A dream too far: Lessons from Selma


There is something tragic about the civils rights movement—the very fact that it was needed in the first place. Why did it have to be such a big deal to give Blacks the right to vote? By today’s standards, it seems downright absurd to deny Blacks, or anyone else for that matter, this fundamental right.

It was that simple notion of voting that lingered anxiously in my mind this past Shabbat as I walked for hours through the streets of Selma, Alabama. I was on a Martin Luther King weekend solidarity mission organized by my friend Rabbi Shmuel Herzfeld, who runs the modern Orthodox Ohev Shalom synagogue in Washington, D.C. A few months ago, at his Shabbat table, Herzfeld invited me join his community for the three-day journey to honor the civil rights movement. Having a teenage daughter who loves any idea that includes the words “social” and “justice,” I signed up for the adventure.

Among the many things we did—including praying in a 117-year-old synagogue in Selma, visiting the home where Rabbi Abraham Joshua Heschel spent the night before marching with King, and crossing the Edmund Pettus bridge that kicked off that famous five-day march from Selma to Montgomery in 1965—I think what stuck with me the most was that long afternoon walking with my daughter through the decaying town of Selma.

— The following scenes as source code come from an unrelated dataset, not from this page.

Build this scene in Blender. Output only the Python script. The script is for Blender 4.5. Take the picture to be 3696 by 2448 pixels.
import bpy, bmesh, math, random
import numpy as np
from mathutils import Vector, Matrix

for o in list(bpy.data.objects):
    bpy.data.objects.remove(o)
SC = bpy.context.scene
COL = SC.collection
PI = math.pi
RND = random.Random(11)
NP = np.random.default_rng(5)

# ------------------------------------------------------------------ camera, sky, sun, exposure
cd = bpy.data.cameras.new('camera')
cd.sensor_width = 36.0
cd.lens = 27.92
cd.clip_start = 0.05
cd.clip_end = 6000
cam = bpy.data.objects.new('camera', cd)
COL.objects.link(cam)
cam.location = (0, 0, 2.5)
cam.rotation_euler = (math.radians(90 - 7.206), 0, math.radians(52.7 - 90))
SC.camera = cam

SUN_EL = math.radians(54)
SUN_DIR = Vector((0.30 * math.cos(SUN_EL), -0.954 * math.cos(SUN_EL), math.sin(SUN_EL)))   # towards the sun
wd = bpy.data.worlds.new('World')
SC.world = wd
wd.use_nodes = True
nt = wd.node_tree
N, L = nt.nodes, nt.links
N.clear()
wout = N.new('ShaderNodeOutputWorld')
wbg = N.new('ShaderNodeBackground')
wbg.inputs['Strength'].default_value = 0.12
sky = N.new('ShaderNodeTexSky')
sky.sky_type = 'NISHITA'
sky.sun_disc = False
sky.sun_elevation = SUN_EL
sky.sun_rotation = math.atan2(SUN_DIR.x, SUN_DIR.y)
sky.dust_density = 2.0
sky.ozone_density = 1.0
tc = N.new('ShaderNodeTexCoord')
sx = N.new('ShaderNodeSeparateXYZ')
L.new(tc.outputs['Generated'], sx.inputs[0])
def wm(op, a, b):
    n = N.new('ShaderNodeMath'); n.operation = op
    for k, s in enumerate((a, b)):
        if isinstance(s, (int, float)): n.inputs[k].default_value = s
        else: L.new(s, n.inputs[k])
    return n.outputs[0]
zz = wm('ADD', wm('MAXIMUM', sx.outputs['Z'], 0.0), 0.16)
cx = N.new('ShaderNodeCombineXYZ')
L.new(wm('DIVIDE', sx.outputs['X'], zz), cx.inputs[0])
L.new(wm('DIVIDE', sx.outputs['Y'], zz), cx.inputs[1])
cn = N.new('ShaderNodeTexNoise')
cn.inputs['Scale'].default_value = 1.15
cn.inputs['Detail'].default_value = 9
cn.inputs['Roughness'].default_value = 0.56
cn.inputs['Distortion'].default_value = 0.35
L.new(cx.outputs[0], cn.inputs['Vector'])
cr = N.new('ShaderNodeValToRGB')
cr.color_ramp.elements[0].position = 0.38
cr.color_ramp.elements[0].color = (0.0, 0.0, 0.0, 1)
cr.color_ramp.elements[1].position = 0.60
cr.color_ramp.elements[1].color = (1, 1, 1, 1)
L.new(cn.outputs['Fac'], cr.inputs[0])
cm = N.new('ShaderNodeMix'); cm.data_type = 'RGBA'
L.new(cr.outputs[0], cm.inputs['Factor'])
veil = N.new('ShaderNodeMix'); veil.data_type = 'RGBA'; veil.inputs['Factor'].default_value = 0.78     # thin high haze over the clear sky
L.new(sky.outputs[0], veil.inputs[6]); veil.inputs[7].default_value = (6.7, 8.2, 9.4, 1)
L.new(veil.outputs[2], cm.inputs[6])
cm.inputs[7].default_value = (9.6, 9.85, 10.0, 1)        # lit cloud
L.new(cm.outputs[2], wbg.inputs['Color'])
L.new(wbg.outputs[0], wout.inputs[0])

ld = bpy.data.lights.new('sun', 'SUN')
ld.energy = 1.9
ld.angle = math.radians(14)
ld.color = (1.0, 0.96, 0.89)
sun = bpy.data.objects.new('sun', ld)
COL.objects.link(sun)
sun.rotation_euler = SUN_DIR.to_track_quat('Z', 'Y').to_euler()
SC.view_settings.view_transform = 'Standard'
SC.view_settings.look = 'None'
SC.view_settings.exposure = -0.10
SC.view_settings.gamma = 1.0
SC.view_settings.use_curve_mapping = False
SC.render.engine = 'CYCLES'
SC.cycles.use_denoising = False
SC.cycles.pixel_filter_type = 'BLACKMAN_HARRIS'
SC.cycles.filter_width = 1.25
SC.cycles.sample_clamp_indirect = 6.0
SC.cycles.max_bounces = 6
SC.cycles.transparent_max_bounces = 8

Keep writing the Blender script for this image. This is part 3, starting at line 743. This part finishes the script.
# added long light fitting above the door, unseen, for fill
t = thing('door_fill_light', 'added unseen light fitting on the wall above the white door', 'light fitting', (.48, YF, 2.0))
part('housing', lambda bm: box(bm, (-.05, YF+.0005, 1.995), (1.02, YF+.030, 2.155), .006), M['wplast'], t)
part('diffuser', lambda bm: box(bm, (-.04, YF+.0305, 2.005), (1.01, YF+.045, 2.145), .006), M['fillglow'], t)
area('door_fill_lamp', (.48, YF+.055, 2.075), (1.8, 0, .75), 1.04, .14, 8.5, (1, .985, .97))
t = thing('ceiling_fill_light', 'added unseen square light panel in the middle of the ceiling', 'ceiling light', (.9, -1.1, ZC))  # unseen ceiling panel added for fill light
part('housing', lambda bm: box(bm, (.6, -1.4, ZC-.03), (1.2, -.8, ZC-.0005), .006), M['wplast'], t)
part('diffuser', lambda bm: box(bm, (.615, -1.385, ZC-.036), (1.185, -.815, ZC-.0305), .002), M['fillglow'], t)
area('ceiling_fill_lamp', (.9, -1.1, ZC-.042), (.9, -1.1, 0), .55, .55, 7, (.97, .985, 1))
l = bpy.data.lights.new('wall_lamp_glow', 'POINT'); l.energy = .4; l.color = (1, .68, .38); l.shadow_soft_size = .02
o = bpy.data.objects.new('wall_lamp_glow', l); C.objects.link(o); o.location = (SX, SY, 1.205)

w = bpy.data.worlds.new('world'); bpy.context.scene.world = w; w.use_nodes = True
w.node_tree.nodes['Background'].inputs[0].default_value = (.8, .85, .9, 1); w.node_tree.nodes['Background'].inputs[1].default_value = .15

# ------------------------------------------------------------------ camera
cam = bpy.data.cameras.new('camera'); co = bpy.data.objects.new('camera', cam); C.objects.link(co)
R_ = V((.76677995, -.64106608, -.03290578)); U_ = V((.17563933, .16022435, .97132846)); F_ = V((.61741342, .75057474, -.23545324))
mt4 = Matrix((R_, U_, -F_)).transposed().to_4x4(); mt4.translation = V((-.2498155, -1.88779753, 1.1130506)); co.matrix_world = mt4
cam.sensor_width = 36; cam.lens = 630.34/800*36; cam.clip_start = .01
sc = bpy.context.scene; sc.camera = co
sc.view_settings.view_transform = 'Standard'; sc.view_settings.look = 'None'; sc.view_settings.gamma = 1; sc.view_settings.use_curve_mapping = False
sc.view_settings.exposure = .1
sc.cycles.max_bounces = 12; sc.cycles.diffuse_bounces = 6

Two ideas clashed during our walk—hope versus despair. In a museum, I would see words of hope from heroic quotes such as this one, from President Lyndon Johnson in 1965:

“The vote is the most powerful instrument ever devised by man for breaking down injustice and destroying the terrible walls which imprison men because they are different from other men.”

This is the part of Selma that reminds you of how oppressive things used to be during the days of segregation, when Blacks could not even pull up at an ice cream counter or register to vote.

But as we walked through streets with abandoned buildings and broken down homes, with one storefront after another peddling “pay day loans” and a boarded-up building with an old “Rite-Aid” sign, I couldn’t help thinking about the limits of Johnson’s “most powerful instrument ever devised by man.”

What good is the powerful freedom to vote if you’re living in a place that feels like an enormous prison with a Walmart?

What good is the right to pick your political leaders if those leaders keep betraying you?

President Johnson saw this coming in his 1965 speech, which is why he challenged Black leadership to move beyond the success of the civil rights movement:

“This act is not only a victory for Negro leadership. This act is a great challenge to that leadership. It is a challenge that cannot be met simply by protest and demonstrations.”

When you see the sad state of Selma today, it’s hard not to conclude that this town of 20,000 mostly Black residents is in need of strong leadership– at the local, state and federal levels.

One of the few remaining Jews in Selma shared some candid thoughts with me about how Selma is often used by political leaders at all levels for “photo-opportunities”— to burnish their street cred for fighting for Black rights.

Fighting for “rights,” though, doesn’t seem to be the dream of the day in Selma. They have every right to walk into a movie theater, but the theater burned down years ago and was never replaced. They have every right to vote for the candidate of their choice, but their lives are as miserable as ever.

No, the dream I saw as I walked through Selma on Shabbat was the dream to make a decent living and put those “pay-day loans” hustlers out of business. 

We saw a ray of hope at our Shabbat dinner Friday night. His name is Darrio Melton, the young new Black mayor of Selma. If he takes his job as seriously as he takes his city, there is hope. “Selma is the birthplace of American democracy,” he told us, meaning that until Blacks got their civil rights, America could not claim to be a real democracy. 

In speaking with us, both publicly and in private, it was clear that Melton would love nothing more than to attract more visitors to his little town. Maybe that’s why his key campaign promise was to address the city’s current crime problem. He understands that no city can succeed and attract jobs and businesses until it makes it safe to do so. 

Melton has benefitted from the Black right to vote. If he fails to deliver on his promises, he will diminish the power of this basic right. But if he does deliver, he will honor the “most powerful instrument ever devised by man” and the many who were forced to fight for something they should never have had to fight for.